**Work to be completed:** Every line of the material below must be repeated exactly.

**Data block:**

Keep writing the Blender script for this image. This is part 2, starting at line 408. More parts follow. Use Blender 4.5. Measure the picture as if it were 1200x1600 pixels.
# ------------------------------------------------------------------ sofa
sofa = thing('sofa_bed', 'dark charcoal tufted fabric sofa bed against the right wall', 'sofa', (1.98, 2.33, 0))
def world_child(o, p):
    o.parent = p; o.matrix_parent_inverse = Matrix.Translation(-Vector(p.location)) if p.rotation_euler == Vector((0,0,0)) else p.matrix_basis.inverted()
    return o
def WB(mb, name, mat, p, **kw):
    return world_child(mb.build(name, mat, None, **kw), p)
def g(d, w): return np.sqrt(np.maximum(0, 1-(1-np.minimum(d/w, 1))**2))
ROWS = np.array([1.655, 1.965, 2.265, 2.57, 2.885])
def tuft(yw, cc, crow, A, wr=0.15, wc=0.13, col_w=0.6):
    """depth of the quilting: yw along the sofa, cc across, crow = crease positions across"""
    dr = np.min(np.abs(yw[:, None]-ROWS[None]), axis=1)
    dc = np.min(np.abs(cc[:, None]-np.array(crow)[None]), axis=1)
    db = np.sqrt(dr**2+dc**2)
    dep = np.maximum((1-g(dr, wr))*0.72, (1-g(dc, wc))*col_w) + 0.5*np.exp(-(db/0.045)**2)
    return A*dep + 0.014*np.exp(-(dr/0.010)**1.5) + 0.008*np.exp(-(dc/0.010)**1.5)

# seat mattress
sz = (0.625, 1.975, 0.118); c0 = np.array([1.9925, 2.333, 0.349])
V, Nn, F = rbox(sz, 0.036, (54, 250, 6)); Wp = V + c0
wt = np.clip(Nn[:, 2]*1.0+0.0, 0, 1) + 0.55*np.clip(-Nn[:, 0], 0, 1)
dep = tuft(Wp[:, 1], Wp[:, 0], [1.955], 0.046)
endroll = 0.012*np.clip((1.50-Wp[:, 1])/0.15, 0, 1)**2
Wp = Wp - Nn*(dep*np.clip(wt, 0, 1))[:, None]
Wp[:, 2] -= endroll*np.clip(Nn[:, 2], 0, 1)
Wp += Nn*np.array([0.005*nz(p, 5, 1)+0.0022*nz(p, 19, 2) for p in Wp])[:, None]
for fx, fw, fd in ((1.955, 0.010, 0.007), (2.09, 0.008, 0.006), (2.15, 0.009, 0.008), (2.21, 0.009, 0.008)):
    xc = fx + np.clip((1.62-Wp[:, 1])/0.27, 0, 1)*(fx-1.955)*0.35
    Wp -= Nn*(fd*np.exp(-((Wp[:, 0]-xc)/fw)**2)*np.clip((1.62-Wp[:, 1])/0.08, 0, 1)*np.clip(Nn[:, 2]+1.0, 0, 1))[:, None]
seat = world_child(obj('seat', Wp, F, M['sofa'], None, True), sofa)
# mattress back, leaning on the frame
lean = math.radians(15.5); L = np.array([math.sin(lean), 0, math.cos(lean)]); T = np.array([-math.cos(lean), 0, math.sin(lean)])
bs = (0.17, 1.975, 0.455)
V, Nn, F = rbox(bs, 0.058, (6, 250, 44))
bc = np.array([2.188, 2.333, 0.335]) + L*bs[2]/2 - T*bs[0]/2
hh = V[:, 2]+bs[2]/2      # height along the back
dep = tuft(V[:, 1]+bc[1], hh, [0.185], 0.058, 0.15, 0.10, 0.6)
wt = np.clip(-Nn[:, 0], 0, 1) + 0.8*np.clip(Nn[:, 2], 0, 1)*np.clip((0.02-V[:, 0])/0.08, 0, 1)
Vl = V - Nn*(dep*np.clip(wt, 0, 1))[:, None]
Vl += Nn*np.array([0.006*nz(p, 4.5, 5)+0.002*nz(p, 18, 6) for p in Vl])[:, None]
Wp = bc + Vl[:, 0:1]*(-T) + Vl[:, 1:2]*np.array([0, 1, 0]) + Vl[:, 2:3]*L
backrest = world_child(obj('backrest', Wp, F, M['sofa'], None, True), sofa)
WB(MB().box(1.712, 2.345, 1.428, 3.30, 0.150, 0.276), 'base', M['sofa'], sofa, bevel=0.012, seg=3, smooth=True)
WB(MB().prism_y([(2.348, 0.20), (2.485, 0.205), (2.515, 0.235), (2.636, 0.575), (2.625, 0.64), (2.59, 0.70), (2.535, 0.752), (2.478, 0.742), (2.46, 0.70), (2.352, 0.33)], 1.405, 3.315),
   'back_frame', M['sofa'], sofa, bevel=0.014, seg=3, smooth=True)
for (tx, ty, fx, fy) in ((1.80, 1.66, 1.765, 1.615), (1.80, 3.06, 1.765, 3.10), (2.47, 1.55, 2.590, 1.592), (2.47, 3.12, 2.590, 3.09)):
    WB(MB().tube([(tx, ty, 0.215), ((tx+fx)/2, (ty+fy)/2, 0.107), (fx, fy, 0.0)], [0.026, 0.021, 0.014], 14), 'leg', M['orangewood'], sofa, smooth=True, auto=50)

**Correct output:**
Keep writing the Blender script for this image. This is part 2, starting at line 408. More parts follow. Use Blender 4.5. Measure the picture as if it were 1200x1600 pixels.
# ------------------------------------------------------------------ sofa
sofa = thing('sofa_bed', 'dark charcoal tufted fabric sofa bed against the right wall', 'sofa', (1.98, 2.33, 0))
def world_child(o, p):
    o.parent = p; o.matrix_parent_inverse = Matrix.Translation(-Vector(p.location)) if p.rotation_euler == Vector((0,0,0)) else p.matrix_basis.inverted()
    return o
def WB(mb, name, mat, p, **kw):
    return world_child(mb.build(name, mat, None, **kw), p)
def g(d, w): return np.sqrt(np.maximum(0, 1-(1-np.minimum(d/w, 1))**2))
ROWS = np.array([1.655, 1.965, 2.265, 2.57, 2.885])
def tuft(yw, cc, crow, A, wr=0.15, wc=0.13, col_w=0.6):
    """depth of the quilting: yw along the sofa, cc across, crow = crease positions across"""
    dr = np.min(np.abs(yw[:, None]-ROWS[None]), axis=1)
    dc = np.min(np.abs(cc[:, None]-np.array(crow)[None]), axis=1)
    db = np.sqrt(dr**2+dc**2)
    dep = np.maximum((1-g(dr, wr))*0.72, (1-g(dc, wc))*col_w) + 0.5*np.exp(-(db/0.045)**2)
    return A*dep + 0.014*np.exp(-(dr/0.010)**1.5) + 0.008*np.exp(-(dc/0.010)**1.5)

# seat mattress
sz = (0.625, 1.975, 0.118); c0 = np.array([1.9925, 2.333, 0.349])
V, Nn, F = rbox(sz, 0.036, (54, 250, 6)); Wp = V + c0
wt = np.clip(Nn[:, 2]*1.0+0.0, 0, 1) + 0.55*np.clip(-Nn[:, 0], 0, 1)
dep = tuft(Wp[:, 1], Wp[:, 0], [1.955], 0.046)
endroll = 0.012*np.clip((1.50-Wp[:, 1])/0.15, 0, 1)**2
Wp = Wp - Nn*(dep*np.clip(wt, 0, 1))[:, None]
Wp[:, 2] -= endroll*np.clip(Nn[:, 2], 0, 1)
Wp += Nn*np.array([0.005*nz(p, 5, 1)+0.0022*nz(p, 19, 2) for p in Wp])[:, None]
for fx, fw, fd in ((1.955, 0.010, 0.007), (2.09, 0.008, 0.006), (2.15, 0.009, 0.008), (2.21, 0.009, 0.008)):
    xc = fx + np.clip((1.62-Wp[:, 1])/0.27, 0, 1)*(fx-1.955)*0.35
    Wp -= Nn*(fd*np.exp(-((Wp[:, 0]-xc)/fw)**2)*np.clip((1.62-Wp[:, 1])/0.08, 0, 1)*np.clip(Nn[:, 2]+1.0, 0, 1))[:, None]
seat = world_child(obj('seat', Wp, F, M['sofa'], None, True), sofa)
# mattress back, leaning on the frame
lean = math.radians(15.5); L = np.array([math.sin(lean), 0, math.cos(lean)]); T = np.array([-math.cos(lean), 0, math.sin(lean)])
bs = (0.17, 1.975, 0.455)
V, Nn, F = rbox(bs, 0.058, (6, 250, 44))
bc = np.array([2.188, 2.333, 0.335]) + L*bs[2]/2 - T*bs[0]/2
hh = V[:, 2]+bs[2]/2      # height along the back
dep = tuft(V[:, 1]+bc[1], hh, [0.185], 0.058, 0.15, 0.10, 0.6)
wt = np.clip(-Nn[:, 0], 0, 1) + 0.8*np.clip(Nn[:, 2], 0, 1)*np.clip((0.02-V[:, 0])/0.08, 0, 1)
Vl = V - Nn*(dep*np.clip(wt, 0, 1))[:, None]
Vl += Nn*np.array([0.006*nz(p, 4.5, 5)+0.002*nz(p, 18, 6) for p in Vl])[:, None]
Wp = bc + Vl[:, 0:1]*(-T) + Vl[:, 1:2]*np.array([0, 1, 0]) + Vl[:, 2:3]*L
backrest = world_child(obj('backrest', Wp, F, M['sofa'], None, True), sofa)
WB(MB().box(1.712, 2.345, 1.428, 3.30, 0.150, 0.276), 'base', M['sofa'], sofa, bevel=0.012, seg=3, smooth=True)
WB(MB().prism_y([(2.348, 0.20), (2.485, 0.205), (2.515, 0.235), (2.636, 0.575), (2.625, 0.64), (2.59, 0.70), (2.535, 0.752), (2.478, 0.742), (2.46, 0.70), (2.352, 0.33)], 1.405, 3.315),
   'back_frame', M['sofa'], sofa, bevel=0.014, seg=3, smooth=True)
for (tx, ty, fx, fy) in ((1.80, 1.66, 1.765, 1.615), (1.80, 3.06, 1.765, 3.10), (2.47, 1.55, 2.590, 1.592), (2.47, 3.12, 2.590, 3.09)):
    WB(MB().tube([(tx, ty, 0.215), ((tx+fx)/2, (ty+fy)/2, 0.107), (fx, fy, 0.0)], [0.026, 0.021, 0.014], 14), 'leg', M['orangewood'], sofa, smooth=True, auto=50)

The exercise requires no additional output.